Say they definitively confirm it works. How would current research in related fields be shifted and what would be the next milestone to strive for?
 
Better than Hall Thrusters is good, but not "get us to Mars good" by any stretch of the imagination.

Hall Effect thrusters are highly efficient, but still very very low thrust, only suitable for slowly moving position of a satellites orbit.

I mean, It took 9 months to move the AUHF satellites orbital perigee from 170 miles to 2900 miles with Hall Thrusters. Seven times that thrust is good, but we're still only talking about move a satellites position kind of good, not get a man to Mars good.
 
Okay, so I'm no physics major. Can you break it down and tell me what speed 1 KG of matter could be accelerated with the thrust you quoted.

Also, does this engine appear to be scalable? Can larger ones that draw more power be built and producer greater speeds?

Unfortunately I'm not a physics major either and barely understand most of that article.

As to whether the engine is scalable, I think that remains to be seen. The author does include a figure with a hypothetical engine that is 10x as powerful and it would result in a ridiculous 140-day round-trip mission to Mars with a 90-day stay on the surface.
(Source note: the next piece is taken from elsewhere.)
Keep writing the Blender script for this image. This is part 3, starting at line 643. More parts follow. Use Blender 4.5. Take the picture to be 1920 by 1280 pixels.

That would be completely game changing, but again, it remains to be seen whether those sort of returns are feasible.
 
Isn't this like the 4th time it's been verified?

I'm not a space weirdo, or anything, but this does seem different than the neutrino incident a couple of years ago.

Something interesting does seem to be happening.
Yeah, this is just far beyond my understanding of physics, but it looks like some basic assumptions regarding the quantum vacuum are incorrect (which sounds like it might be huge), which might be pretty huge.

Remains to see if this can be used in an actual spaceship though.
 
The last people I except to be such skeptics are scientist. These are the people that should think almost anything is possible when it comes to space right?

Extraordinary theories need extraordinary evidence.
Nothing strange.
Remember Andrea Rossi' Low-Energy Cold Fusion Reactor.